I have been piloting a video study where we pair a couple of prolific participants to meet at a video chat at a specific time. Since the study requires two people to engage with each other, it was essential for us to make sure the participants show up at the right time. To make this work, I have programmed a custom scheduling platform that automatically send participants messages through Prolific messaging to remind participants to show up.
I have been piloting this system for a couple of weeks now. The system’s been working as it intended, except we still are running a massive issue where participants don’t show up at a time they signed up for. Sometimes I would have as much as 50%+ of participants missing their appointments. I have chatted with some participants who missed their appointments. For some things just came up, but for a quite a few of them they simply forgot, or the prolific message didn’t reach them on time.
So here’s my question: what options do I have to notify participants beyond the prolific messaging system? Collecting their email or phone number would obviously the easiest, but that violates the “no collecting personal info” rule. One idea is sending participant to a 3rd party reminder app and ask them to set up a reminder themselves. I can’t think of anything else.
I guess also judicious use of bonuses to those that show promptly, and a bare minimum or zero to those that don’t would be in order but I am sure you have thought of that. If this longitudinal study is within 21 days you can withhold payment to the first, scheduling part too.
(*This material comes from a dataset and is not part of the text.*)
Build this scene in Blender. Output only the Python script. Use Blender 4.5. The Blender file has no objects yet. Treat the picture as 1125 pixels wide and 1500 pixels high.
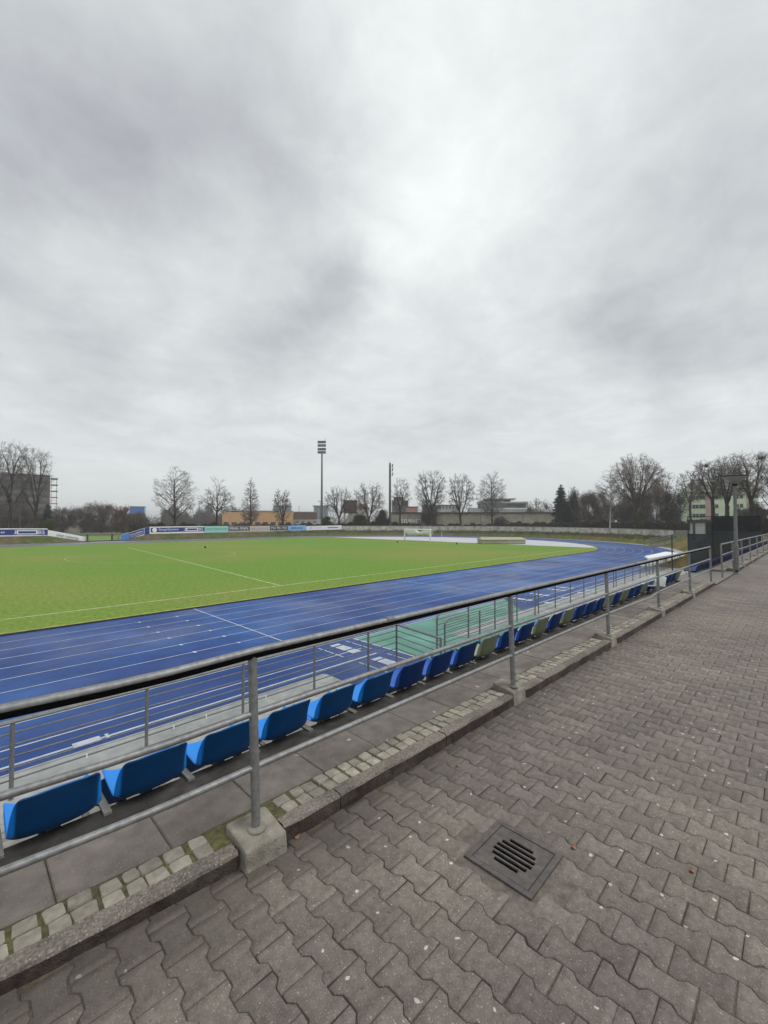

Thanks for the suggestion. To clarify, the pseudonymised email is actually the method I use in my automated system. It sends an reminder via the participant’s email.prolific.co address. My understanding is that the email turns into a Prolific message, and the participant gets an email notifying them about a message. Somehow many participants still missed these messages. I suspect that they might have turned their email notification off.
Thanks Tim! I will explore that possibility. It’s a tricky problem so I suspect there isn’t an easy solution. I also have a couple of other ideas that I will try.